start Data for this task
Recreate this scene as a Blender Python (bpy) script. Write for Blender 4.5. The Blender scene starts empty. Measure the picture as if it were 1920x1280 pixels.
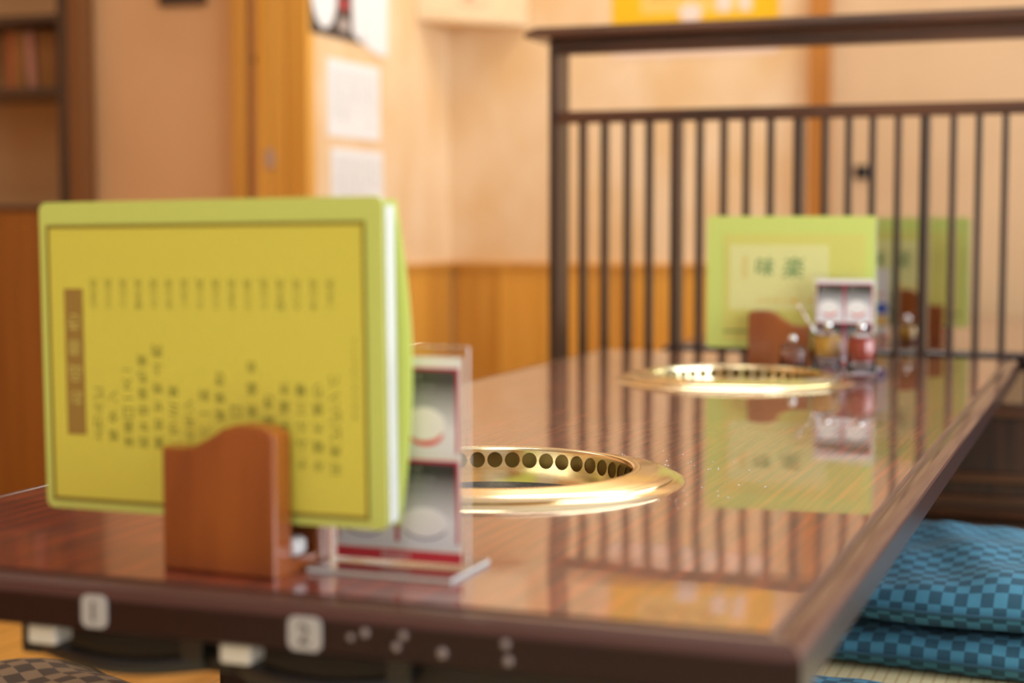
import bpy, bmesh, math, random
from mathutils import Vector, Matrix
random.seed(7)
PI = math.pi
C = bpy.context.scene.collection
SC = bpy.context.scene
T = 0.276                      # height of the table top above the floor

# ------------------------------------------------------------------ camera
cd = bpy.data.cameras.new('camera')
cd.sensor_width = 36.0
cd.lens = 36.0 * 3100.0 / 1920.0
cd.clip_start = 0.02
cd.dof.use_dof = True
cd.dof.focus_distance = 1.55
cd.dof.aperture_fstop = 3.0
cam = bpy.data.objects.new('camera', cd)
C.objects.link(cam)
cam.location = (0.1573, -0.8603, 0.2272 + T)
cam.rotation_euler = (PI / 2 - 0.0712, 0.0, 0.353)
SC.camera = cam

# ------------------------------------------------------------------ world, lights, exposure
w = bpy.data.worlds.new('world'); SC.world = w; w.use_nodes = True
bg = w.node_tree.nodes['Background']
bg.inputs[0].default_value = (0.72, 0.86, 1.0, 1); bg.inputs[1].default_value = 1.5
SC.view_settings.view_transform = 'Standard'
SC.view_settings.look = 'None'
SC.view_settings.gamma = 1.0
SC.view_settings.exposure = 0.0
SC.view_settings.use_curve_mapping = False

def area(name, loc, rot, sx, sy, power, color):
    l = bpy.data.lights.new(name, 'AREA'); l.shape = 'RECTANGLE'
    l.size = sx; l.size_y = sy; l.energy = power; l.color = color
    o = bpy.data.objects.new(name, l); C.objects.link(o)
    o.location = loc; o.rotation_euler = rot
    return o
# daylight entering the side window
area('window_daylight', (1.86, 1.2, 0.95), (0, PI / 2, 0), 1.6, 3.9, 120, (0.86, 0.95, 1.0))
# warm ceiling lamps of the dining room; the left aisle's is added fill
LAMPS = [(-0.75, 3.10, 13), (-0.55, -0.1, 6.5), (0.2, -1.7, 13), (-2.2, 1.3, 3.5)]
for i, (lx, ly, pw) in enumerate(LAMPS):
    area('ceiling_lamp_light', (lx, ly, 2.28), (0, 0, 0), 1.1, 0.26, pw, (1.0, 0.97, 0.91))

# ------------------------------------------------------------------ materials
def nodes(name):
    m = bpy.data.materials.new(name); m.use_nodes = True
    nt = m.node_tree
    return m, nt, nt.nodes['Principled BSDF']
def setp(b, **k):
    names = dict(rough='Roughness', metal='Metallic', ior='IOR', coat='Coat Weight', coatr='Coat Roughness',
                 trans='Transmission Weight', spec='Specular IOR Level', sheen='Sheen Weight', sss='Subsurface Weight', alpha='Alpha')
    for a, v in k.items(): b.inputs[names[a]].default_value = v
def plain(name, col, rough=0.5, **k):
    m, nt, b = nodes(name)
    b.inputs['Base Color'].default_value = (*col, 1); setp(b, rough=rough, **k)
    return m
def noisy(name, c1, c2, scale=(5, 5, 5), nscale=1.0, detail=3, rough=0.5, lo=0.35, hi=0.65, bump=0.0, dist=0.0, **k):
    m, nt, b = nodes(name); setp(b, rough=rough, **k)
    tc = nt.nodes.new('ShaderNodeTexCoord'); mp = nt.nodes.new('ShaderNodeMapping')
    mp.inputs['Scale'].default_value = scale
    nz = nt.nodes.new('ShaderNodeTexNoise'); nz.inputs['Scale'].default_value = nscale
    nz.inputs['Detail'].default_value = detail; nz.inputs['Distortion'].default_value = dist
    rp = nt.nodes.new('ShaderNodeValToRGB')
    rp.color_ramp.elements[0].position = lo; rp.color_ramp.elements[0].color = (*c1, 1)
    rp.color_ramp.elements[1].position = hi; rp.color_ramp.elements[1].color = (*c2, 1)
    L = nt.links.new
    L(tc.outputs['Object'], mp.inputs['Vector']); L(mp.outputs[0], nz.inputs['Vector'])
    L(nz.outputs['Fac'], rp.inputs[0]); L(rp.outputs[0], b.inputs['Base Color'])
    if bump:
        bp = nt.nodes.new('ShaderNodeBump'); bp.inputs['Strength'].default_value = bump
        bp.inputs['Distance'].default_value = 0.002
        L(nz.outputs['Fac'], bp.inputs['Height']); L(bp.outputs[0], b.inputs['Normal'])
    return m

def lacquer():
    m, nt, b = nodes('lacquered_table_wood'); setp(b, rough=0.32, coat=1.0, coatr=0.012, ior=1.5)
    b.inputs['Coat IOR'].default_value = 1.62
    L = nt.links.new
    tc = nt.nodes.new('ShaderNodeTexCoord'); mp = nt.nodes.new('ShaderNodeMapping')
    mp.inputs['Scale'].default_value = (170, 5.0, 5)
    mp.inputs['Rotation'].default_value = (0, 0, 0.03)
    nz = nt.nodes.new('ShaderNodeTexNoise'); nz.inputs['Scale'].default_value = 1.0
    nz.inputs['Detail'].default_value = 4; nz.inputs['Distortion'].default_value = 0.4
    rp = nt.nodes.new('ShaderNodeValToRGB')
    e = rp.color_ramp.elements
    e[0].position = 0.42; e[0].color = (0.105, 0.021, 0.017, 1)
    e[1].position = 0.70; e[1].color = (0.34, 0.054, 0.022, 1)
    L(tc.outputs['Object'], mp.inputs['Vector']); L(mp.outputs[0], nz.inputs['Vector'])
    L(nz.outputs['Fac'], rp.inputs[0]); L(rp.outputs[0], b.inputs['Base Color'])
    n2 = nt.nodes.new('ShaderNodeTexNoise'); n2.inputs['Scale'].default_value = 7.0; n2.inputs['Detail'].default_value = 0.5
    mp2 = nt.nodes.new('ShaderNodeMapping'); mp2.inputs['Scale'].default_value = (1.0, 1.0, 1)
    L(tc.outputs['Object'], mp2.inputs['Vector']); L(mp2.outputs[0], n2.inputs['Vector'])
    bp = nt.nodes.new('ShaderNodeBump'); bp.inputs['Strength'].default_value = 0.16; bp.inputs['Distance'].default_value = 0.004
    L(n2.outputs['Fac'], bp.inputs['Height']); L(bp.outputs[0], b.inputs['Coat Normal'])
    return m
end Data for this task
start Data for this task
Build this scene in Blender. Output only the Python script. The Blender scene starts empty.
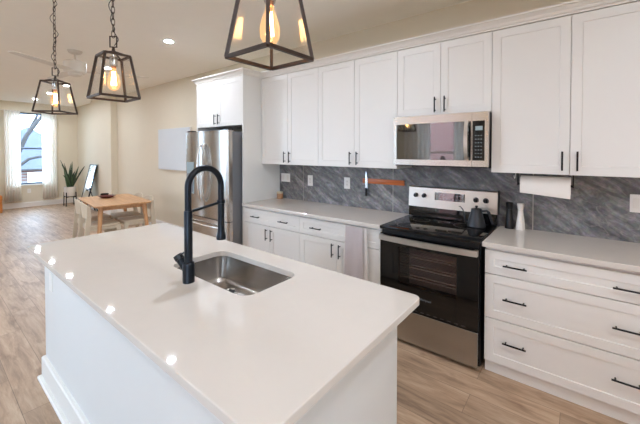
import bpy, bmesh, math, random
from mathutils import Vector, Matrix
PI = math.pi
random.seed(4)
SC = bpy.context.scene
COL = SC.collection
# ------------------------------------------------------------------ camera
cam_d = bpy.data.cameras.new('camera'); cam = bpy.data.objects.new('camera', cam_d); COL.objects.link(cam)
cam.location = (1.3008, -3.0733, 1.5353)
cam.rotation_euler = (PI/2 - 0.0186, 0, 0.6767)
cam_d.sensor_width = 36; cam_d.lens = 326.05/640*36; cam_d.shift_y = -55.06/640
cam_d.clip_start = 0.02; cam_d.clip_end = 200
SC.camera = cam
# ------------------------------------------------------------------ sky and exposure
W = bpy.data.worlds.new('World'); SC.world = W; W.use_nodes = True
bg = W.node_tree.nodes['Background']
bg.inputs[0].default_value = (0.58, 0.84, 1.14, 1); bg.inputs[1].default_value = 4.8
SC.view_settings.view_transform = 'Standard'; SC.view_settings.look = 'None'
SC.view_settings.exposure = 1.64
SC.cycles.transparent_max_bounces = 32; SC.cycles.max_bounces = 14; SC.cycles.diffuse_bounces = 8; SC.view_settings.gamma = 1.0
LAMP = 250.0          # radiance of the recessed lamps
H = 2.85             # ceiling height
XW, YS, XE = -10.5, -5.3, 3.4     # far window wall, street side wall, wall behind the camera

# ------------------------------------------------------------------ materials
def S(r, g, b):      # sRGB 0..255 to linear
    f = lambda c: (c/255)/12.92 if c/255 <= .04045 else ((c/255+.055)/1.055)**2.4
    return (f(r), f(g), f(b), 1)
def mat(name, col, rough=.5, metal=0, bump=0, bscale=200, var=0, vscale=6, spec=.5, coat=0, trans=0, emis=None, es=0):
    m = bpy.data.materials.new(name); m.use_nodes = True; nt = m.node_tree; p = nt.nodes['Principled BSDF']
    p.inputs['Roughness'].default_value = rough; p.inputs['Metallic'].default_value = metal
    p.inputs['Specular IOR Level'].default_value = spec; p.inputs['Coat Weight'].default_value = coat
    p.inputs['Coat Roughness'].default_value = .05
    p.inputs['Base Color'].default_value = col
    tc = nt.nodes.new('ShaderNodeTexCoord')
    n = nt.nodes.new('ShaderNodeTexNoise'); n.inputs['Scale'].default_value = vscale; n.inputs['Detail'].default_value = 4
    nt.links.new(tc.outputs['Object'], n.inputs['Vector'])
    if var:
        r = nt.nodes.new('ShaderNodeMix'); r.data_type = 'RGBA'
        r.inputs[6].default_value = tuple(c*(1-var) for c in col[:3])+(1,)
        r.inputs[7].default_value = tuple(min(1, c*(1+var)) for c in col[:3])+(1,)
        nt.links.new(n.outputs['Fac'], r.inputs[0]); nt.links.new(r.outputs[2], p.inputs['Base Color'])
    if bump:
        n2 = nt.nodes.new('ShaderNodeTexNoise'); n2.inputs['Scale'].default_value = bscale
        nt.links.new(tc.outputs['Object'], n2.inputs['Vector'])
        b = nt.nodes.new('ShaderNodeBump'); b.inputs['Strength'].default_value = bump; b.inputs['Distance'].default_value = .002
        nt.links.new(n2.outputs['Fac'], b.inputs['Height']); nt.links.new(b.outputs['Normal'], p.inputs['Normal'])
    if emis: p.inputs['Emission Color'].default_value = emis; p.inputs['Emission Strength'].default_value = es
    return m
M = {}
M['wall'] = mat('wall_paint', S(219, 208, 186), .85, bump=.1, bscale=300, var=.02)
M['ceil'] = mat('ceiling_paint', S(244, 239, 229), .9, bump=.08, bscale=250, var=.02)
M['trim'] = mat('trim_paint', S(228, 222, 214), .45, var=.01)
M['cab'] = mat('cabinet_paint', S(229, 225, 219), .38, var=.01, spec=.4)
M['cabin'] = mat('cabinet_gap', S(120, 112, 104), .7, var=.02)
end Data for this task
Exercise objective> Skip all pictures. Retype exactly the span whose first line is the one with "Build this scene" and whose last line is the one with "XW, YS, XE = -10.5, -5.3, 3.4".

Correct response>
Build this scene in Blender. Output only the Python script. The Blender scene starts empty.
import bpy, bmesh, math, random
from mathutils import Vector, Matrix
PI = math.pi
random.seed(4)
SC = bpy.context.scene
COL = SC.collection
# ------------------------------------------------------------------ camera
cam_d = bpy.data.cameras.new('camera'); cam = bpy.data.objects.new('camera', cam_d); COL.objects.link(cam)
cam.location = (1.3008, -3.0733, 1.5353)
cam.rotation_euler = (PI/2 - 0.0186, 0, 0.6767)
cam_d.sensor_width = 36; cam_d.lens = 326.05/640*36; cam_d.shift_y = -55.06/640
cam_d.clip_start = 0.02; cam_d.clip_end = 200
SC.camera = cam
# ------------------------------------------------------------------ sky and exposure
W = bpy.data.worlds.new('World'); SC.world = W; W.use_nodes = True
bg = W.node_tree.nodes['Background']
bg.inputs[0].default_value = (0.58, 0.84, 1.14, 1); bg.inputs[1].default_value = 4.8
SC.view_settings.view_transform = 'Standard'; SC.view_settings.look = 'None'
SC.view_settings.exposure = 1.64
SC.cycles.transparent_max_bounces = 32; SC.cycles.max_bounces = 14; SC.cycles.diffuse_bounces = 8; SC.view_settings.gamma = 1.0
LAMP = 250.0          # radiance of the recessed lamps
H = 2.85             # ceiling height
XW, YS, XE = -10.5, -5.3, 3.4     # far window wall, street side wall, wall behind the camera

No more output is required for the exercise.